Arkadelphia water supply still in the clear, says city manager
Following Tuesday’s meeting, Arkadelphia City Manager Gary Brinkley told The Arkadelphian in a telephone interview that the city’s water supply has detected no quality issues before or after the Malvern pollution incident was reported.
“We’re more acutely aware of what’s happening [in Malvern],” Brinkley said, “but had they not notified us and something had entered the water supply stream, we would have caught it and red-flagged it because of the way we test.” Brinkley said Arkadelphia Water Utilities tests samples “every time we take water in from the river”, or multiple times each day.
Brinkley said AWU tests as frequently now as it did prior to the Malvern incident, and added the distance between the two municipalities adds a level of comfort in maintaining a safe drinking supply.
Not the livestock!
Cattle farmers with property adjacent to the polluted creeks, on the other hand, remain convinced that the contaminated soil and water is the reason their cows are dying and why they’re unable to either market their herds or use them for personal consumption.
At least five cattlemen in attendance said they have submitted liver samples for testing, and the USDA determined the beef was unfit for consumption, and the meat was dyed green and placed into containers for disposal to keep it from being sold or consumed.
“They denatured them and threw them in a trash Dumpster,” said Alex Huell, one of the farmers in attendance who later told KARK about his concerns. “They said they were not fit for consumption, and they were not fit to go in dog food, and they put a hold on them indefinitely in a USDA facility.”
An estimated 1,700 head of cattle continue grazing in the affected area, and the landowners say they’re stuck with sick cows they can’t send to market.
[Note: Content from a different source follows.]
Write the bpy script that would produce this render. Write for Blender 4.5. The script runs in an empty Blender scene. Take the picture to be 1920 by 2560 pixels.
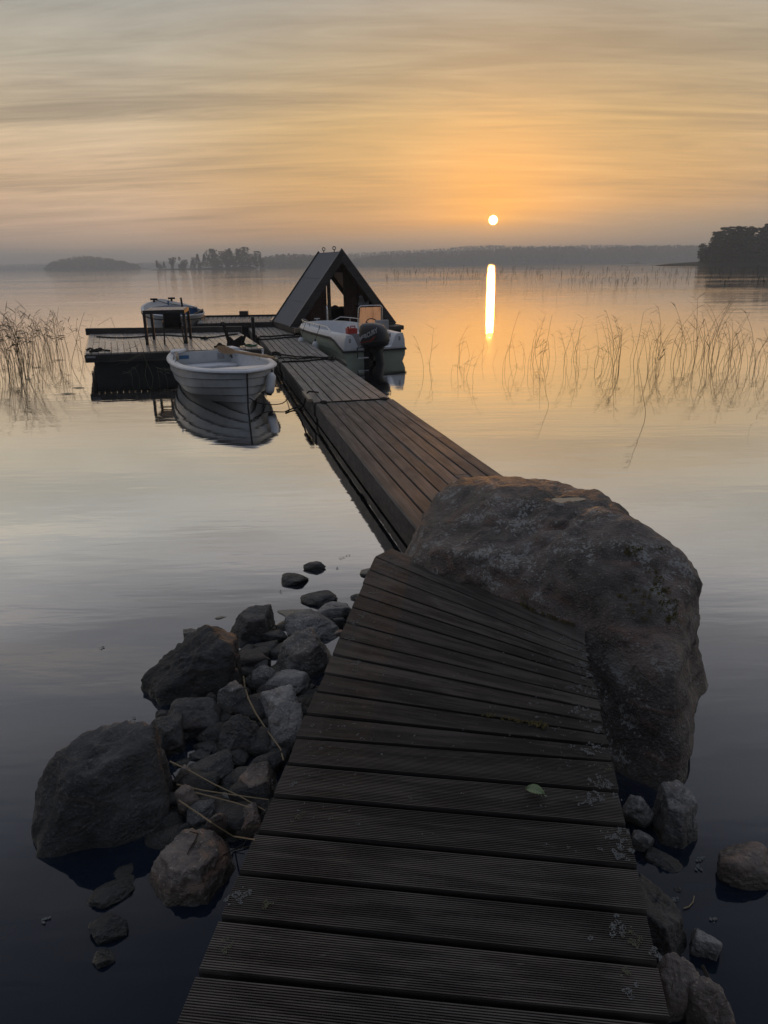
import bpy, bmesh, math, random
from mathutils import Vector, Matrix, noise
from mathutils.bvhtree import BVHTree
import numpy as np

SC = bpy.context.scene
COL = SC.collection
R = math.radians
rnd = random.Random(7)

# ------------------------------------------------------------------ camera
H = 2.1                                   # eye height above the water
FPX, CX, CY = 1775.0, 960.0, 1280.0       # focal length and centre in photo pixels
ROLL = math.atan(0.0137)
PITCH = math.atan((1280 - 662.3) * math.cos(ROLL) / FPX)
cam_d = bpy.data.cameras.new('camera')
cam = bpy.data.objects.new('camera', cam_d)
COL.objects.link(cam)
cam_d.sensor_fit = 'VERTICAL'
cam_d.sensor_height = 36
cam_d.lens = 36 * FPX / 2560
cam_d.clip_start = 0.05
cam_d.clip_end = 30000
cam.matrix_world = (Matrix.Translation((0, 0, H)) @ Matrix.Rotation(math.pi / 2 - PITCH, 4, 'X')
                    @ Matrix.Rotation(-ROLL, 4, 'Z'))
SC.camera = cam

# ------------------------------------------------------------------ render
SC.render.engine = 'CYCLES'
SC.cycles.use_denoising = True
SC.cycles.max_bounces = 8
SC.cycles.volume_bounces = 1
SC.cycles.caustics_reflective = False
SC.cycles.caustics_refractive = False
SC.cycles.transparent_max_bounces = 12
SC.view_settings.view_transform = 'Standard'
SC.view_settings.look = 'None'
SC.view_settings.exposure = 0.0
SC.view_settings.gamma = 1.0
SC.view_settings.use_curve_mapping = False

SUN_AZ, SUN_EL = R(8.405), R(3.03)        # azimuth from +Y towards +X
SDIR = Vector((math.sin(SUN_AZ) * math.cos(SUN_EL), math.cos(SUN_AZ) * math.cos(SUN_EL), math.sin(SUN_EL)))


class NT:
    """tiny node-tree helper"""
    def __init__(s, tree):
        s.t = tree; s.n = tree.nodes; s.l = tree.links
    def new(s, typ, **kw):
        n = s.n.new(typ)
        for k, v in kw.items(): setattr(n, k, v)
        return n
    def put(s, sock, v):
        if isinstance(v, bpy.types.NodeSocket): s.l.new(v, sock)
        elif v is not None:
            try: sock.default_value = v
            except Exception: sock.default_value = (v, v, v) if not hasattr(v, '__len__') else tuple(v) + (1.0,)
    def math(s, op, a, b=None, c=None, clamp=False):
        n = s.new('ShaderNodeMath', operation=op); n.use_clamp = clamp
        s.put(n.inputs[0], a)
        if b is not None: s.put(n.inputs[1], b)
        if c is not None: s.put(n.inputs[2], c)
        return n.outputs[0]
    def vmath(s, op, a, b=None):
        n = s.new('ShaderNodeVectorMath', operation=op)
        s.put(n.inputs[0], a)
        if b is not None: s.put(n.inputs[1], b)
        return n.outputs['Value'] if op in ('DOT_PRODUCT', 'LENGTH') else n.outputs[0]
    def mix(s, fac, a, b, blend='MIX'):
        n = s.new('ShaderNodeMix', data_type='RGBA', blend_type=blend)
        n.clamp_factor = True
        s.put(n.inputs[0], fac)
        for i, v in ((6, a), (7, b)):
            if isinstance(v, bpy.types.NodeSocket): s.l.new(v, n.inputs[i])
            else: n.inputs[i].default_value = tuple(v)[:3] + (1.0,)
        return n.outputs[2]
    def ramp(s, fac, stops, interp='LINEAR'):
        n = s.new('ShaderNodeValToRGB'); cr = n.color_ramp; cr.interpolation = interp
        while len(cr.elements) < len(stops): cr.elements.new(0.5)
        for e, (p, c) in zip(cr.elements, stops):
            e.position = p
            e.color = tuple(c)[:3] + (1.0,) if hasattr(c, '__len__') else (c, c, c, 1)
        s.put(n.inputs[0], fac)
        return n.outputs[0]
    def maprange(s, v, a, b, c=0.0, d=1.0, smooth=True):
        n = s.new('ShaderNodeMapRange')
        n.interpolation_type = 'SMOOTHSTEP' if smooth else 'LINEAR'
        s.put(n.inputs[0], v)
        for i, x in zip((1, 2, 3, 4), (a, b, c, d)): n.inputs[i].default_value = x
        return n.outputs[0]
    def noise(s, vec, scale, detail=4, rough=0.5, dist=0.0):
        n = s.new('ShaderNodeTexNoise')
        if vec is not None: s.l.new(vec, n.inputs['Vector'])
        n.inputs['Scale'].default_value = scale; n.inputs['Detail'].default_value = detail
        n.inputs['Roughness'].default_value = rough; n.inputs['Distortion'].default_value = dist
        return n.outputs[0]
    def mapping(s, vec, scale=(1, 1, 1), rot=(0, 0, 0), loc=(0, 0, 0)):
        n = s.new('ShaderNodeMapping')
        s.l.new(vec, n.inputs[0])
        n.inputs[1].default_value = loc; n.inputs[2].default_value = rot; n.inputs[3].default_value = scale
        return n.outputs[0]


# ------------------------------------------------------------------ world: dusk sky with thin drawn-out cloud
W = bpy.data.worlds.new('World'); SC.world = W; W.use_nodes = True
w = NT(W.node_tree); w.n.clear()
d = w.vmath('NORMALIZE', w.new('ShaderNodeTexCoord').outputs['Generated'])
sep = w.new('ShaderNodeSeparateXYZ'); w.l.new(d, sep.inputs[0])
dz = w.math('MAXIMUM', sep.outputs[2], 0.0)
cs = w.vmath('DOT_PRODUCT', d, tuple(SDIR))                 # cosine to the sun
# clear-air part
skyn = w.new('ShaderNodeTexSky', sky_type='NISHITA')
skyn.sun_disc = False; skyn.sun_elevation = SUN_EL; skyn.sun_rotation = SUN_AZ
skyn.air_density = 1.0; skyn.dust_density = 2.0; skyn.ozone_density = 1.5
# veil of high cloud lit by the low sun
veil = w.ramp(dz, [(0.0, (.36, .25, .175)), (.05, (.50, .285, .135)), (.10, (.57, .335, .135)), (.16, (.57, .375, .16)),
                   (.22, (.47, .37, .225)), (.29, (.37, .335, .275)), (.35, (.43, .405, .37)), (.42, (.39, .385, .405)), (.60, (.335, .355, .41)), (1.0, (.24, .28, .37))])
cooler = w.ramp(dz, [(0.0, (.42, .335, .27)), (.05, (.66, .445, .305)), (.10, (.72, .485, .29)), (.16, (.66, .50, .325)), (.22, (.48, .415, .315)),
                     (.29, (.36, .35, .315)), (.35, (.43, .415, .39)), (.42, (.385, .38, .395)), (.60, (.335, .355, .41)), (1.0, (.24, .28, .37))])
back = w.ramp(dz, [(0.0, (.09, .09, .105)), (.3, (.10, .105, .125)), (.55, (.14, .155, .19)), (.8, (.21, .235, .30)), (1.0, (.24, .28, .37))])
side = w.maprange(cs, -0.60, 0.80)
base = w.mix(side, back, w.mix(w.maprange(cs, .88, .992), cooler, veil))
# thin streaks: noise on the cloud sheet, drawn out along one direction
den = w.math('ADD', dz, 0.10)
px_ = w.math('DIVIDE', sep.outputs[0], den); py_ = w.math('DIVIDE', sep.outputs[1], den)
cmb = w.new('ShaderNodeCombineXYZ'); w.l.new(px_, cmb.inputs[0]); w.l.new(py_, cmb.inputs[1])
pl = cmb.outputs[0]
m1 = w.mapping(pl, (0.36, 1.45, 1), (0, 0, R(46)))
n1 = w.noise(m1, 1.0, 9, 0.58, 0.9)
m2 = w.mapping(pl, (0.85, 5.6, 1), (0, 0, R(50)), (3.1, 1.7, 0))
n2 = w.noise(m2, 1.0, 9, 0.66, 1.1)
m3 = w.mapping(pl, (0.18, 0.42, 1), (0, 0, R(25)), (7.3, 2.2, 0))
n3 = w.noise(m3, 1.0, 3, 0.5, 0.3)
st = w.math('ADD', w.math('MULTIPLY', w.math('SUBTRACT', n1, 0.5), 0.85), w.math('MULTIPLY', w.math('SUBTRACT', n2, 0.5), 0.62))
st = w.math('ADD', st, w.math('MULTIPLY', w.math('SUBTRACT', n3, 0.5), 0.5))
gain = w.math('ADD', 1.0, w.math('MULTIPLY', st, w.maprange(dz, 0.01, 0.07, 0.15, 1.15)))
gain = w.math('MAXIMUM', gain, 0.45)
hi = w.maprange(st, 0.06, 0.40)
cool = w.maprange(st, 0.02, -0.30)
base = w.mix(w.math('MULTIPLY', hi, 0.30), base, w.mix(side, (.22, .22, .24), (.80, .56, .27)))
base = w.mix(w.math('MULTIPLY', cool, 0.34), base, w.mix(side, (.10, .11, .14), (.36, .285, .215)))
g = w.new('ShaderNodeVectorMath', operation='SCALE'); w.l.new(base, g.inputs[0]); w.l.new(gain, g.inputs['Scale'])
base = g.outputs[0]
# glow of the air round the sun (wide, near, close)
cpos = w.math('MAXIMUM', cs, 0.0)
def glow(p, col, k, src=None):
    x = w.math('MULTIPLY', w.math('POWER', cpos, p), k)
    if src is not None: x = w.math('MULTIPLY', x, src)
    n = w.new('ShaderNodeVectorMath', operation='SCALE'); n.inputs[0].default_value = col
    w.l.new(x, n.inputs['Scale']); return n.outputs[0]
lo = w.maprange(dz, 0.0, 0.05, 0.35, 1.0)
add = w.vmath('ADD', base, glow(26, (.08, .028, .0), 1.0, lo))
add = w.vmath('ADD', add, glow(200, (.40, .085, .0), 0.8, w.math('MULTIPLY', lo, gain)))
add = w.vmath('ADD', add, glow(2600, (.70, .20, .0), 1.0))
add = w.vmath('ADD', add, glow(24000, (1.8, .7, .05), 1.2))
warm = w.math('MULTIPLY', w.math('POWER', cpos, 330), .85)
wm = w.new('ShaderNodeVectorMath', operation='SCALE'); wm.inputs[0].default_value = (.90, .39, .060); w.l.new(gain, wm.inputs['Scale'])
add = w.mix(w.math('MULTIPLY', warm, lo), add, wm.outputs[0])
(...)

One landowner offered to give the agency heads free beef from the affected cows and all the water they care to drink from the streams. Another asked that meeting moderator Caleb Osborne, ADEQ’s chief administrator, join her in caring for the sick and dying cattle and calves affected by the pollution; Osborne didn’t decline the invitation, but he didn’t respond, either.
State agencies told to ‘Move faster!’
Osborne said the state officials would take information gathered from Tuesday’s meeting back to their agency offices to “work on” but would not be able to answer all the questions that came up at the meeting.
Concluding the meeting, one cattleman grew heated as he explained that, soon, there will be “1,000 head of cattle stacked that you can’t sell, you can’t eat … That water will not sustain life form in it. If it won’t sustain a life form, what do you think it’s doing to the cattle?
“What you came here to do was kick the can. Stop getting a paycheck ’til you fix it!” In the contaminated water, he pointed out, “there’s no ducks, there’s no turtles, there’s nothing living there. But you’re working on it? You’re going to get to it as quick as you can? Move faster!” His shouts received applause from meeting-goers as ADEQ concluded the meeting.